Un témoignage éclairant 

Sur la Russie de Vladimir Poutine

par Anna Politkovskaïa

 

 

 

" Je suis indifférente à l'homme dénommé Poutine, mais je n'aime pas le président qui porte ce nom. C'est une question de principe : je considère qu'il dirige mal mon pays. Un président doit veiller à ce que les gens vivent en sécurité et dans l'aisance, à ce qu'ils aient une protection sociale et jouissent des libertés. Et qu'est-ce qui se passe chez nous ?

Les libertés sont brimées, l'appauvrissement de la population continue, les richesses du pays ne profitent qu'aux oligarques et aux bureaucrates proches du pouvoir, l’État ne fait rien pour soutenir socialement les pauvres, les victimes du terrorisme, les victimes de la guerre en Tchétchénie. Vladimir Poutine a créé un système de pouvoir que l'on peut qualifier d'oligarchie politique. L'administration présidentielle (qui n'est pas un organe constitutionnel) assure le fonctionnement de cette machine étatique où tout obéit aux commandes d'une seule personne, comme s'il était un tsar : le gouvernement, la Douma, la justice; où l'on ne peut notamment compter sur une instruction honnête, sur un procès honnête. Ce système arrange un cercle étroit des proches du président, une nouvelle élite de profiteurs, mais il entraîne dans l'abîme. Sous Poutine, en absence de la démocratie, la corruption a pris des proportions inouïes, elle est en train de ronger les entrailles du pays. Aujourd'hui, tout se monnaie en Russie. (...)

Pourquoi je n'aime pas Poutine ? Parce que je ne veux pas vivre dans un État raciste où il est mortellement dangereux d'être un Tchétchène, un Géorgien, un Noir, un Autre. Je ne veux pas vivre dans un État où le pouvoir qui ne reconnaît aucune de ses erreurs est à la recherche d'ennemis intérieurs ou extérieurs. Les gens qui démontrent leur opposition au régime sont ouvertement traités  d'ennemis intérieurs : ils sont persécutés, contraints à l'exil, assassinés (...). Pour ce qui est de l'ennemi extérieur, la propagande antioccidentale et surtout, antiaméricaine bat son plein.

 

Je ne veux pas vivre dans un État qui est en pleine régression antidémocratique, qui retombe dans le stalinisme. (...). Mais moi je ne veux pas vivre dans un État fort, dans un Empire. Je veux vivre dans un État où les gens ont la possibilité de mener une vie digne et paisible, où ils ont un travail et un logement, où ils ont la possibilité de s'exprimer librement (...).

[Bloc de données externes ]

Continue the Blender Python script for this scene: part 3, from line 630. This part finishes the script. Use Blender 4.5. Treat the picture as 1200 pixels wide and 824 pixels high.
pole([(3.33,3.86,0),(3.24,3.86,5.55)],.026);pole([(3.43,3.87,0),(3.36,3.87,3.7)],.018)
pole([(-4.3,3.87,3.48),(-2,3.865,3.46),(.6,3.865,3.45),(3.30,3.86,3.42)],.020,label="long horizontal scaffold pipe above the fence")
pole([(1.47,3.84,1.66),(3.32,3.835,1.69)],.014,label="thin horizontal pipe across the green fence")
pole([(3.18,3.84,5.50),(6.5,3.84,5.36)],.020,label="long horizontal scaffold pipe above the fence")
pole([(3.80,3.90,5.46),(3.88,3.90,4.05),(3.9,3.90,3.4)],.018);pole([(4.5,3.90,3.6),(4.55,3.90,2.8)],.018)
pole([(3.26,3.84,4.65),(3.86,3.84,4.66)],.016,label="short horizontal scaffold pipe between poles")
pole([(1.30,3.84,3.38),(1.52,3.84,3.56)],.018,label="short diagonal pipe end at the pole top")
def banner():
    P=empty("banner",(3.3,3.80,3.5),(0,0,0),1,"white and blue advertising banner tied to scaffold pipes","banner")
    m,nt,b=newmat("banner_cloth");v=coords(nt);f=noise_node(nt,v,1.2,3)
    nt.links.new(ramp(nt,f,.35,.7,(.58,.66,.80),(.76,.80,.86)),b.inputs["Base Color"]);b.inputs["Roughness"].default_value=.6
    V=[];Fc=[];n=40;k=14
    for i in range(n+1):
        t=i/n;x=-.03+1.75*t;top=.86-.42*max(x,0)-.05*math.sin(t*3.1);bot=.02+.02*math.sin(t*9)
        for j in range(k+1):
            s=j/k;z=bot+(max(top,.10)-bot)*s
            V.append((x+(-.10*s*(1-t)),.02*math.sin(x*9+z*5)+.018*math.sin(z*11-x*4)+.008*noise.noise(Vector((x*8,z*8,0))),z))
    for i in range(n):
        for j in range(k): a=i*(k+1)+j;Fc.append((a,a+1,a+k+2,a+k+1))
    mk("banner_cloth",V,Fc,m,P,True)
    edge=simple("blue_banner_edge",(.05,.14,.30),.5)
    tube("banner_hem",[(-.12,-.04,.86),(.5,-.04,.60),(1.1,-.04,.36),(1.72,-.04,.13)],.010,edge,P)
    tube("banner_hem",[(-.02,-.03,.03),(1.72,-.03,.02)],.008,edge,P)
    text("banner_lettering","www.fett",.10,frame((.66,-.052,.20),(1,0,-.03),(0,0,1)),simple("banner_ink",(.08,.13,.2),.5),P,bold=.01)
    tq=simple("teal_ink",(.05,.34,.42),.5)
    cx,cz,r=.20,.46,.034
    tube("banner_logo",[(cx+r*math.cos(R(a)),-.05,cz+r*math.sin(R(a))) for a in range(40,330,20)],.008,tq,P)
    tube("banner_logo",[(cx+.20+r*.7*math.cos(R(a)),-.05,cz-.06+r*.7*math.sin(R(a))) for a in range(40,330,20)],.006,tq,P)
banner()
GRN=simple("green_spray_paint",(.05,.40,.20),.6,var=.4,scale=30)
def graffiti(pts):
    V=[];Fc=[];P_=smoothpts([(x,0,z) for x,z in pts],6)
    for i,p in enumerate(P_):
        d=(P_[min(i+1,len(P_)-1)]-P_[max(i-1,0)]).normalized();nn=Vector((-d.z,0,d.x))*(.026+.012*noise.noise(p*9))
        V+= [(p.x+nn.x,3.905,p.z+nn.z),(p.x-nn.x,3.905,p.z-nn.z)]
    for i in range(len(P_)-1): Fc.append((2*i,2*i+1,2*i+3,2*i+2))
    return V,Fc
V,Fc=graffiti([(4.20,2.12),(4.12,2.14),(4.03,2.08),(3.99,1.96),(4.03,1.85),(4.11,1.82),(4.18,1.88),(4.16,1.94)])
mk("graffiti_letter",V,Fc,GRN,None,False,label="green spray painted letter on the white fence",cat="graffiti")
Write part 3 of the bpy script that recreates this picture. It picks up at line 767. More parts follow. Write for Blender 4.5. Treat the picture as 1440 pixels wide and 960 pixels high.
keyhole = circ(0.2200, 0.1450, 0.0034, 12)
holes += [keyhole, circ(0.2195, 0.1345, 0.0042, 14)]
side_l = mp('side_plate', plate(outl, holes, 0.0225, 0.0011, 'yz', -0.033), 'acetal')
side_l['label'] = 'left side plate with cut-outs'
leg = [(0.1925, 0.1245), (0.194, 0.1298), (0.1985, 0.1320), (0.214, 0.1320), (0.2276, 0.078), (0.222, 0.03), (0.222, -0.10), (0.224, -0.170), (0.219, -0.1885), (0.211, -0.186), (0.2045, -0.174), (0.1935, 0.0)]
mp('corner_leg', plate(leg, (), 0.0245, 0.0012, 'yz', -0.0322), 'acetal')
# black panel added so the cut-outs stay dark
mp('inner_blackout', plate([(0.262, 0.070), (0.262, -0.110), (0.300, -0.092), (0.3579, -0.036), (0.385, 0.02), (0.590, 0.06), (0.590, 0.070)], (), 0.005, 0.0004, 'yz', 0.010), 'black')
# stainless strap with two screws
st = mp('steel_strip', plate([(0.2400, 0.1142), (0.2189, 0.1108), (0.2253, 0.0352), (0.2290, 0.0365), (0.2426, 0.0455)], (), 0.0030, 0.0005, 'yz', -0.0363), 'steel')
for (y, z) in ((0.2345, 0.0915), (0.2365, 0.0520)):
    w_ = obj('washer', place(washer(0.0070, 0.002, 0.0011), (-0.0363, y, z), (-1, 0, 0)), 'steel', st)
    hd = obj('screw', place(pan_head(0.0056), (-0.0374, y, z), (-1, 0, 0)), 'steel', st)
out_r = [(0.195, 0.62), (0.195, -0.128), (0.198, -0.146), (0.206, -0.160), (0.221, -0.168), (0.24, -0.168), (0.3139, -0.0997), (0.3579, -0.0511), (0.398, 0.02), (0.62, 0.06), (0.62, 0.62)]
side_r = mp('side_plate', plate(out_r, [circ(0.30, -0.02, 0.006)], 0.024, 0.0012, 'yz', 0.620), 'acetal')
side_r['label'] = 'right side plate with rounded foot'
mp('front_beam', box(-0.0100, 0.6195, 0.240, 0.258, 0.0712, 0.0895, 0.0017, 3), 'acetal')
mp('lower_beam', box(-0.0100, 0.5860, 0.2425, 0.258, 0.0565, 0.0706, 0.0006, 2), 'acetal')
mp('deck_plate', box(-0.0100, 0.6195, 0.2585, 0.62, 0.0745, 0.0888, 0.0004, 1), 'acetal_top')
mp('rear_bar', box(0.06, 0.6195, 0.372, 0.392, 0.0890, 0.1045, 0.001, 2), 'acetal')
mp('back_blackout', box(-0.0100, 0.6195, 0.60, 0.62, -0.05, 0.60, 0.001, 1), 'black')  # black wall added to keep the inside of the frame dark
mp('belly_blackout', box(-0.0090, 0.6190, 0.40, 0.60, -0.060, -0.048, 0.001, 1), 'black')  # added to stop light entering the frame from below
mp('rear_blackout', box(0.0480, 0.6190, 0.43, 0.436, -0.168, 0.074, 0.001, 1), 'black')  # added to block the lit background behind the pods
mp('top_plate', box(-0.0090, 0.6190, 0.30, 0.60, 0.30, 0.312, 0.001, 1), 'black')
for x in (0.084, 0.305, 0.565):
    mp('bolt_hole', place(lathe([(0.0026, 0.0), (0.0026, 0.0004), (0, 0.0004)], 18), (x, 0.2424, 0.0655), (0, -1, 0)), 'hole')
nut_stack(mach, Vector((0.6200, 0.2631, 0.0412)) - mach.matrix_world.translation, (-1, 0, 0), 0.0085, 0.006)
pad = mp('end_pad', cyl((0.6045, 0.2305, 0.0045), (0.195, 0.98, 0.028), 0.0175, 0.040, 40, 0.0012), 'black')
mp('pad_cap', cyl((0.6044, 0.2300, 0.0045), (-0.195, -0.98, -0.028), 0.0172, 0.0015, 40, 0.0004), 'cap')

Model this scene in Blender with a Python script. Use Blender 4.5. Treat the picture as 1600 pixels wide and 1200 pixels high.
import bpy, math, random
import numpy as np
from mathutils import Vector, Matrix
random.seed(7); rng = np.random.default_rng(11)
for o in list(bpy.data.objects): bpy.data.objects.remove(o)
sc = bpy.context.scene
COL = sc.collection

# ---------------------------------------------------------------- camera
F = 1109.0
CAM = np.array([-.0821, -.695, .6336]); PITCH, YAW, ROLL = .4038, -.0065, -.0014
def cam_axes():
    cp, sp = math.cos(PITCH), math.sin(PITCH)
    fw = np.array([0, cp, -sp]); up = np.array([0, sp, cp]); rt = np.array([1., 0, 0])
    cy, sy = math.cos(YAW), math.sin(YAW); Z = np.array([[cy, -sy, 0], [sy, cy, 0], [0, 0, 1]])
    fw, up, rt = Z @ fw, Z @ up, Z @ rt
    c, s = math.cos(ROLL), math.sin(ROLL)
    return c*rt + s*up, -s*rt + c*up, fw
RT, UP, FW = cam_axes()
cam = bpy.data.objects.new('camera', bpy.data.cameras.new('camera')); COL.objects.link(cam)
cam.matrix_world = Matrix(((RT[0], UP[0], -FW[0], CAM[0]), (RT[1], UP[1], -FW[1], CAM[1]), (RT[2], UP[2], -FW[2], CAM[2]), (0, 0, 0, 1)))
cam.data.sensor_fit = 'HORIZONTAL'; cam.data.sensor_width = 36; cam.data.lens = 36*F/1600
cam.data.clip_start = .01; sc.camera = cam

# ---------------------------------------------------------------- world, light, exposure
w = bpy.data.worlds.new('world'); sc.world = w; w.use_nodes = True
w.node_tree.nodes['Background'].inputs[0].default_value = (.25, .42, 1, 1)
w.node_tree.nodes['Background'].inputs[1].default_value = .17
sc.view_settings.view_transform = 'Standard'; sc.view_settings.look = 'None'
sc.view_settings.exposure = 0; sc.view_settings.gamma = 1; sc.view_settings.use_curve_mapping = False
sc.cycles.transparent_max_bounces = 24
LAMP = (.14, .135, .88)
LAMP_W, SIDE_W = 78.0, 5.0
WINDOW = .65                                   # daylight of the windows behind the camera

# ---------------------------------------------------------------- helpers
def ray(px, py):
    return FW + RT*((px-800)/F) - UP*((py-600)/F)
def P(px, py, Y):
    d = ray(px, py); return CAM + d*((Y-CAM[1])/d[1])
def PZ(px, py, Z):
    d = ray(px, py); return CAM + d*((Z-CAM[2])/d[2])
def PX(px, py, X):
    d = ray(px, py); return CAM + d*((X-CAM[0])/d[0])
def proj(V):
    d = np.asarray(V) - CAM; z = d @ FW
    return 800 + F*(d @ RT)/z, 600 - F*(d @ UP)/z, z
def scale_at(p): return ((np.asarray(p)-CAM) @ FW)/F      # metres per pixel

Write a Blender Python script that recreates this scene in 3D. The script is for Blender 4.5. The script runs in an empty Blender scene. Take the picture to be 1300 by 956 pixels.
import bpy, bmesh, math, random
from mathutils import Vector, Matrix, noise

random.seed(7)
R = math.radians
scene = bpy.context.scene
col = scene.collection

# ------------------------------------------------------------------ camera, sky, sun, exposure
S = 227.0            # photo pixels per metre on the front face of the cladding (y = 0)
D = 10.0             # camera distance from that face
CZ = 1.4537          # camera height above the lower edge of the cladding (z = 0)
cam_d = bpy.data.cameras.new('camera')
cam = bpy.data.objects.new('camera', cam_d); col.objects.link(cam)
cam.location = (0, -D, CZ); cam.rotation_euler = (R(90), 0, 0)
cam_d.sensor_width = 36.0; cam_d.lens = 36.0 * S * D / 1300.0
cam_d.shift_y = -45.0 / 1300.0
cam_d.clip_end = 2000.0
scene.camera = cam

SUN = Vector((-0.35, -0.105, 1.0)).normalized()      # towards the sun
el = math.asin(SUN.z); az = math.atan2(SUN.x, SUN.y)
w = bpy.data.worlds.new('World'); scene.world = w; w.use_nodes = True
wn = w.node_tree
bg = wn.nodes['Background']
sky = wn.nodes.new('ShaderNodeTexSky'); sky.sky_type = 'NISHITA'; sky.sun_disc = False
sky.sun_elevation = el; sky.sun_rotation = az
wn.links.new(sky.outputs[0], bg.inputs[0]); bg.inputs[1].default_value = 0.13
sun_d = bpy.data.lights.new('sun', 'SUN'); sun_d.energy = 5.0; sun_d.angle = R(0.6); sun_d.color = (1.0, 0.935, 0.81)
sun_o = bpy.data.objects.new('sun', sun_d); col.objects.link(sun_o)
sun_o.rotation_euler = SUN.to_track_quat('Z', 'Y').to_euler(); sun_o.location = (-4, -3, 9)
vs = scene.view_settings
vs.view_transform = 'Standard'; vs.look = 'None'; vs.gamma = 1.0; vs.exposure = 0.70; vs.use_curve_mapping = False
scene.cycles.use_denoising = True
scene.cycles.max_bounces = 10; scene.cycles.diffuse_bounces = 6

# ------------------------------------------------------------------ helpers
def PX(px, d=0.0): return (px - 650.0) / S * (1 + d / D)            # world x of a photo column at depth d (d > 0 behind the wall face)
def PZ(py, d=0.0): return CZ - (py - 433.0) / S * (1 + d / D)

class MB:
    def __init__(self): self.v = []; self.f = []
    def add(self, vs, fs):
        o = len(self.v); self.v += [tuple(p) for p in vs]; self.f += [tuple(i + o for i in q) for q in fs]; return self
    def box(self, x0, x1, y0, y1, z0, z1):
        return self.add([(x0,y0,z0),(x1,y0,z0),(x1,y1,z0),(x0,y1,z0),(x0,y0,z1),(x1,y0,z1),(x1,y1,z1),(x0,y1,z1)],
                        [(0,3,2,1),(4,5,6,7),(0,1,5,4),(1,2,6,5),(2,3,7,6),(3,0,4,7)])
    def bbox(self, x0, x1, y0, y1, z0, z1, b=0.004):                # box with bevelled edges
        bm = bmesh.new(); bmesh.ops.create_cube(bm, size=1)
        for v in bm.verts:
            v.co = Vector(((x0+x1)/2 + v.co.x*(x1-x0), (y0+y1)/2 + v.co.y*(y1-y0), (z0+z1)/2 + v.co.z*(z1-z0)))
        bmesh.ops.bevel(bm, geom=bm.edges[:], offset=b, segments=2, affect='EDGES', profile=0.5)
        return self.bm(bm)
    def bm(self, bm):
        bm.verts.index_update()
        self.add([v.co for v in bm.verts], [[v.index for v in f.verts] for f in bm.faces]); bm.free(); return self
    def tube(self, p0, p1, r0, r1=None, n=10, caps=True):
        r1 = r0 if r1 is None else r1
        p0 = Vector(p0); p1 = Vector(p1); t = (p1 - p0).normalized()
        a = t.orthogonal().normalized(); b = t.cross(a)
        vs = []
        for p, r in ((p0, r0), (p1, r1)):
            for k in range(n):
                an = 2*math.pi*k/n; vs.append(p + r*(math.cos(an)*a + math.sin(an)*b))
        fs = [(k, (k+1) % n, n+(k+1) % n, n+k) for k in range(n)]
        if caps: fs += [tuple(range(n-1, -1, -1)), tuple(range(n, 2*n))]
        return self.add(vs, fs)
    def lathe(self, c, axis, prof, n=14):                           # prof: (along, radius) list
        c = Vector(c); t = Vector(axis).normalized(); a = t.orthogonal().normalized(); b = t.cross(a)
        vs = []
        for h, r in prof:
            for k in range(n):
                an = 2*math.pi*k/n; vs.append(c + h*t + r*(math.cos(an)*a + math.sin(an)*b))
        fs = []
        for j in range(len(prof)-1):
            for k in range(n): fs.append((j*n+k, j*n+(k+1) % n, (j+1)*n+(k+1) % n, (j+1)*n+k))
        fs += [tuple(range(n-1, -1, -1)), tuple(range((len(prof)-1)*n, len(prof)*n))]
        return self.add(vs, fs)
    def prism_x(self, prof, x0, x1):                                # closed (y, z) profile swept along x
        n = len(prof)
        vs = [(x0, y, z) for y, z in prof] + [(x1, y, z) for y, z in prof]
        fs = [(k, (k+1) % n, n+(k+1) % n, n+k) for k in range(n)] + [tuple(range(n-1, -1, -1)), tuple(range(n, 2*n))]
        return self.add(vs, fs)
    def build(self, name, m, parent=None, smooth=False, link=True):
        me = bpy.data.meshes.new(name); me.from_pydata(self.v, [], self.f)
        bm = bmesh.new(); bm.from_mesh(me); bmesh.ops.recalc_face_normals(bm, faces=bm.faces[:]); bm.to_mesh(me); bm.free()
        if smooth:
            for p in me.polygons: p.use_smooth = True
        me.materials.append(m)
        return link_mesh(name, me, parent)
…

J'aime la Russie. Le régime de Poutine est une lourde épreuve qui nous a été envoyée, et il faut la traverser avec honneur. J'espère que notre peuple saura se surpasser, cela est déjà arrivé dans notre histoire. Plusieurs de mes amis ont quitté la Russie, car ils ne voyaient plus aucune raison d'y rester, mais moi, je reste, car j'espère ce retournement intérieur."

 

 

La voix d'Anna, Galia Ackerman, journaliste à RFI, traductrice des ouvrages d'Anna Politkovskaïa, in Hommage à Anna Politkovskaïa, Buchet Chastel, 2007, pp. 47-49, 52.

 

La journaliste Anna Politkovskaïa a été assassinée le 07 octobre 2006 par un membre retraité de la police de Moscou. A ce jour, le commanditaire de cet assassinat politique est resté inconnu.